- _Prompt_
Quote the material below exactly as written, from the first line to the line that holds "from mathutils import Vector, Matrix", endpoints included.

- _Material_
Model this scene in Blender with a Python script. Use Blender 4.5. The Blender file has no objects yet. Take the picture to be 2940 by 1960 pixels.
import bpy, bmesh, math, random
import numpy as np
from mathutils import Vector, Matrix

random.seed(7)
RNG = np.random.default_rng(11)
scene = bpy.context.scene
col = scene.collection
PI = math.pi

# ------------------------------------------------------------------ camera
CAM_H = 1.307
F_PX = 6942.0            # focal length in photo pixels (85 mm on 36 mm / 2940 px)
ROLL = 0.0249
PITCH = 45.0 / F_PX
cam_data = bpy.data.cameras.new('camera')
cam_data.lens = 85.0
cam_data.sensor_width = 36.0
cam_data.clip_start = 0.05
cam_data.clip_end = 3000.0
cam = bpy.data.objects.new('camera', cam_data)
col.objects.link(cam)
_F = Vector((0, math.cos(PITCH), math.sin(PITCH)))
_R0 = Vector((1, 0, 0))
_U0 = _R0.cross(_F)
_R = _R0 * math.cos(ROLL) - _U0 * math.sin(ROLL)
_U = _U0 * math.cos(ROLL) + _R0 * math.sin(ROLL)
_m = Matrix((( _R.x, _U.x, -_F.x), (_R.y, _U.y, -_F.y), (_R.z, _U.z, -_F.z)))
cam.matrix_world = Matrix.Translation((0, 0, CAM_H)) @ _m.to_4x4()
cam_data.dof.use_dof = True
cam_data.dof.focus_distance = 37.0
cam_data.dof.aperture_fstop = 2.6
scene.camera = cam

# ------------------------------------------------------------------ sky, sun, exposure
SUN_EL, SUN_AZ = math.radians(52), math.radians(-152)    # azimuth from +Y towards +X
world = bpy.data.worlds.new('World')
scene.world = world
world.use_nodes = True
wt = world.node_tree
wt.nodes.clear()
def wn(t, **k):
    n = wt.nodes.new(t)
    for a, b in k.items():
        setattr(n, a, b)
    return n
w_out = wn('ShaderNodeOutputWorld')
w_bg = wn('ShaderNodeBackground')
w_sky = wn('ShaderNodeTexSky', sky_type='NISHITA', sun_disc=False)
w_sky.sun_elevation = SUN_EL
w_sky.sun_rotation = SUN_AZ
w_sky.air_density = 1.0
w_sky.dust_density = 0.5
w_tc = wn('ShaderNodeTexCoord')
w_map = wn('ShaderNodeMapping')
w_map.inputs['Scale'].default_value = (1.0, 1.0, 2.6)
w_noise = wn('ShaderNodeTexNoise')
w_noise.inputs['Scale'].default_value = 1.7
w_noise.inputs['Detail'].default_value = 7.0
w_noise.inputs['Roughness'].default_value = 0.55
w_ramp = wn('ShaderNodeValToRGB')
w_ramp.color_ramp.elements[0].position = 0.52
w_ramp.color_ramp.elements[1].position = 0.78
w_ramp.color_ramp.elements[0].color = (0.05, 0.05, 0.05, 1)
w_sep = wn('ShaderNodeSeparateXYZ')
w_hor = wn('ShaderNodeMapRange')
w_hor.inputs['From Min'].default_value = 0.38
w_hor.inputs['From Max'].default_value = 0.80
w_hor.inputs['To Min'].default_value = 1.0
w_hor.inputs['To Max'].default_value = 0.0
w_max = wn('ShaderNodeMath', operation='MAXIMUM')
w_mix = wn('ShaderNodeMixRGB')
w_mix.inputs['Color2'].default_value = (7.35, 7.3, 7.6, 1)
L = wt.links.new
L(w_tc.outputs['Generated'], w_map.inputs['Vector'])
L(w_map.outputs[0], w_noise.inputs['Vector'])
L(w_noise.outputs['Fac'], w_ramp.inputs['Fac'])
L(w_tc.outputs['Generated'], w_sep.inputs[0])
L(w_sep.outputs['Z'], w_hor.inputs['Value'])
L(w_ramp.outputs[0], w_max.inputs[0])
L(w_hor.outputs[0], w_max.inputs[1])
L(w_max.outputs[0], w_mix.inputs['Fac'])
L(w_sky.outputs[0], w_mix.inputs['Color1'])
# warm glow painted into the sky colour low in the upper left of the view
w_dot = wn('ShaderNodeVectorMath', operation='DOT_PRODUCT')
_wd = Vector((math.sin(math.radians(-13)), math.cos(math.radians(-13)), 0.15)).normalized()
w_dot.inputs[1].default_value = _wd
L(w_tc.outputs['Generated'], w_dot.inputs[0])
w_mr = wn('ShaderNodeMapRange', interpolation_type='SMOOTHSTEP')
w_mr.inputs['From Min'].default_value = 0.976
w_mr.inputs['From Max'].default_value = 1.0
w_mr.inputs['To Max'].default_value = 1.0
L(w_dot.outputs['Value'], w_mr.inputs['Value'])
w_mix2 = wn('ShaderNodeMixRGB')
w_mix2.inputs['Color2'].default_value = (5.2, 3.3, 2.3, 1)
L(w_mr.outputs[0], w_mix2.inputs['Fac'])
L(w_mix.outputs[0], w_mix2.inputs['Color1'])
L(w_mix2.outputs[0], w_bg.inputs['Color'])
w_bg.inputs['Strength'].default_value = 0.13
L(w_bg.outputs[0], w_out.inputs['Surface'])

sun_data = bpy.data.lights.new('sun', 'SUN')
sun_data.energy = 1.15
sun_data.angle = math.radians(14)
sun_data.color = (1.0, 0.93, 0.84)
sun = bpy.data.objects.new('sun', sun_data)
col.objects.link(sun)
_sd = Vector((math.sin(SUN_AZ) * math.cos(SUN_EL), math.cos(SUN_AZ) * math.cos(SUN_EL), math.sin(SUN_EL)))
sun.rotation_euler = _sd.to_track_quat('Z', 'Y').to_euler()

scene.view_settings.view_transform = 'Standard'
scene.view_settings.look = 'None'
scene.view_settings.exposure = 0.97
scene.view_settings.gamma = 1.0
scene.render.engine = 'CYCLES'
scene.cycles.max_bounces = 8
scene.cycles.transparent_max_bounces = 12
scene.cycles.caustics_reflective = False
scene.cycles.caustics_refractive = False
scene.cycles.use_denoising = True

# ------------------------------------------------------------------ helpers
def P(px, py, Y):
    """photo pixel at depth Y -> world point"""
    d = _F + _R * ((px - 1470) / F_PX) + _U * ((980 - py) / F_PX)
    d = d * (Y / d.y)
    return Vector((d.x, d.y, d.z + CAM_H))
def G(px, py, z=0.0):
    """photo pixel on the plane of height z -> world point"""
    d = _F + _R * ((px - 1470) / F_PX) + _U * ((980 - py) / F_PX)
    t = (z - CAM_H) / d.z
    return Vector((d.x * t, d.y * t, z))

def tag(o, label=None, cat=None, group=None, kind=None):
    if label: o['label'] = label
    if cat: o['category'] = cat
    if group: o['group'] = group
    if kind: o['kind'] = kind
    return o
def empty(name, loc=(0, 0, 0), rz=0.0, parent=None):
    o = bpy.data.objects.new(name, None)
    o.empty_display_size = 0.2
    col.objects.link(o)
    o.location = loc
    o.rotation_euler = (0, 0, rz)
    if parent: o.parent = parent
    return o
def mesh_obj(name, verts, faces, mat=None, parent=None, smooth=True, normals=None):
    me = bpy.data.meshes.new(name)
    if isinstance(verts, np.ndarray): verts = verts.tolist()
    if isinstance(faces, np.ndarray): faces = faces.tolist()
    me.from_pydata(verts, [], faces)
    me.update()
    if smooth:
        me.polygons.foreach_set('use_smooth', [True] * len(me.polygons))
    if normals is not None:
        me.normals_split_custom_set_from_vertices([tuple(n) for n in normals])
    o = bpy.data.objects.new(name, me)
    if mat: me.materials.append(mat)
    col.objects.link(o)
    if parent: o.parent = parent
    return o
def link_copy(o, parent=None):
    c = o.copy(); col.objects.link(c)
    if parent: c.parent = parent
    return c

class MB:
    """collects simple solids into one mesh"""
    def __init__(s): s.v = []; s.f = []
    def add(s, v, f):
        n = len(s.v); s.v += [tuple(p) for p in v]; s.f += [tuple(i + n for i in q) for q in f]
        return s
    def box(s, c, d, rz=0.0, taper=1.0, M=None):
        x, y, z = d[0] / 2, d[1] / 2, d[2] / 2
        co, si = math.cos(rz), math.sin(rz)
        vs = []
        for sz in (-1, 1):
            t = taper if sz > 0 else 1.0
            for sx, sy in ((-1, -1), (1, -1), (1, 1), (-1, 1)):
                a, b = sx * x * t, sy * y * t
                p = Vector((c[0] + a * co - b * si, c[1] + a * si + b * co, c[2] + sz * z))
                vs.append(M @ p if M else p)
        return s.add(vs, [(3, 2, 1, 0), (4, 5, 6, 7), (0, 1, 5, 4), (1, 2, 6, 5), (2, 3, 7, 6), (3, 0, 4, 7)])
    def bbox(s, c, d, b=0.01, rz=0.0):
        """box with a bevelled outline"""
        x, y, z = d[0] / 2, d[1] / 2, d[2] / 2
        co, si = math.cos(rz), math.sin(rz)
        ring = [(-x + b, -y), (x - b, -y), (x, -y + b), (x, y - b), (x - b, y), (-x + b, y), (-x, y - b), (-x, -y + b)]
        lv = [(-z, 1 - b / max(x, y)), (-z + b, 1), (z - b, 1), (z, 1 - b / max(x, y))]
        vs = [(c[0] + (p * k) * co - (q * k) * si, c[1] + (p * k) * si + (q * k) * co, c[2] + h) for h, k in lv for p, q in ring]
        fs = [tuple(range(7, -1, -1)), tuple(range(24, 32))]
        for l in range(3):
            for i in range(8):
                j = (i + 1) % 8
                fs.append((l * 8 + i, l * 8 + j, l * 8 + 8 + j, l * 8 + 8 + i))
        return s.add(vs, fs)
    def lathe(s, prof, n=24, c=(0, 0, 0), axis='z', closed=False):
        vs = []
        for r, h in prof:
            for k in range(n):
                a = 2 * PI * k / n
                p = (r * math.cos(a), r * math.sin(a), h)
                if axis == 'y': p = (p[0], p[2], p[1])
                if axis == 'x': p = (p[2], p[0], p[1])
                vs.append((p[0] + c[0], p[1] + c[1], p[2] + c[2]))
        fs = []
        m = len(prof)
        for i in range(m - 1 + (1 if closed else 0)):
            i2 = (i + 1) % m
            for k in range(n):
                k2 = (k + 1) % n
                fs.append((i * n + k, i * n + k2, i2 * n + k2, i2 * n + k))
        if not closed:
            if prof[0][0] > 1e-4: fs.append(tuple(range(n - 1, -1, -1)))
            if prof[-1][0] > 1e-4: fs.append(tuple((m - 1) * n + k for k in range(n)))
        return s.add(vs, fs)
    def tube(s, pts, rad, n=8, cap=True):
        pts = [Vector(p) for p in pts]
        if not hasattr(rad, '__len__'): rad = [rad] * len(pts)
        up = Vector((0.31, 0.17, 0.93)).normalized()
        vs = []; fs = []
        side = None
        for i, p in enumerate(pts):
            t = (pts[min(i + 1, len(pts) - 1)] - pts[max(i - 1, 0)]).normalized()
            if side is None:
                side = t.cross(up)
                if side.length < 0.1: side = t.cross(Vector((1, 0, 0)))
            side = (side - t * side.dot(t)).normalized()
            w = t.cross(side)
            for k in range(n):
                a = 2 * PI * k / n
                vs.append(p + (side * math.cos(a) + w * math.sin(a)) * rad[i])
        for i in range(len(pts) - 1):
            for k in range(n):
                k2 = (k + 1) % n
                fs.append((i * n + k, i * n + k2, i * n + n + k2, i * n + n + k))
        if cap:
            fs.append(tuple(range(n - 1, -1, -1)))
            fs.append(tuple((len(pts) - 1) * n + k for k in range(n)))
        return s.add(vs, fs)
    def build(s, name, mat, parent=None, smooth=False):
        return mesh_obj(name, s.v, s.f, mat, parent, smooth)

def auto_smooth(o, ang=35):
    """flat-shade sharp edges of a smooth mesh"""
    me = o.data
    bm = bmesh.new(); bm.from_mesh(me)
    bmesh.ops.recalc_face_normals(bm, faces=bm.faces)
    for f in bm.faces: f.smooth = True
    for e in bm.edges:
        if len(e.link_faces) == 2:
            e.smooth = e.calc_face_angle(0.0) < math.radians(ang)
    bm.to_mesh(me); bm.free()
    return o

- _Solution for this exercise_
Model this scene in Blender with a Python script. Use Blender 4.5. The Blender file has no objects yet. Take the picture to be 2940 by 1960 pixels.
import bpy, bmesh, math, random
import numpy as np
from mathutils import Vector, Matrix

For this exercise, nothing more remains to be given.